Mining Weekly, Martin Creamer

Britain's new anti-bribery law, which comes into force on July 1, has global reach.

"This legislation may be game-changing in how mining businesses will be held accountable for their actions around the globe," London associate Daniel Smith and Africa partner Chris Langdon of the law firm Latham & Watkins report.

The lawyers say that UKBA, as the UK Bribery Act is dubbed, has broad criminal offenses that prohibit bribery and even sharper teeth than the US's Foreign Corrupt Practices Act.

For example, 'facilitation payments,' which are permitted under the US's anti-bribery counterpart law, fall foul of UKBA, which not only prohibits active bribery in the official sphere, but also passive bribery in the private sphere.
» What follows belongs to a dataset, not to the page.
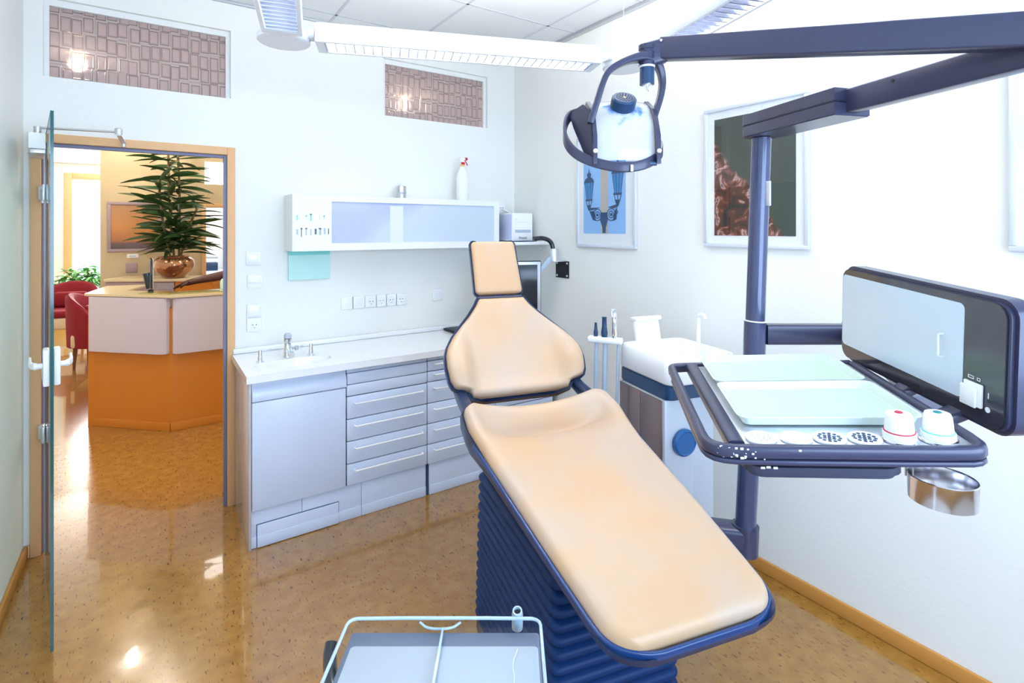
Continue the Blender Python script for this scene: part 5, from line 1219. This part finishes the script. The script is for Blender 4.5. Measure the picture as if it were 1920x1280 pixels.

The UK law criminalizes the failure to prevent bribery, even by service-providing third parties, and only businesses that have "adequate procedures" to prevent bribery have a defence.

They advise businesses to adopt proportionate bribery-prevention policies and procedures, and to ensure that these are embedded and understood.

UKBA's wide scope means that firms must ensure that entertaining, gifts and expenses have a legitimate business purpose even at joint venture, investment and agent levels.

"Make sure you know what they are doing and that they understand the law to prevent being liable for their wrongdoing," say Smith and Langdon.

In the area of government liaison, mining licenses and concessions, companies need to ensure that dealings with officials, especially through agents, co-investors and local partnerships, are transparent and lawful.

"Make sure your people follow your policies and react to incidents of wrongdoing; investigate and take appropriate remedial steps," the lawyers advise.

Companies, they say, should assess what bribery risk they face, adapt risk-reducing procedures and ensure that those procedures are implemented.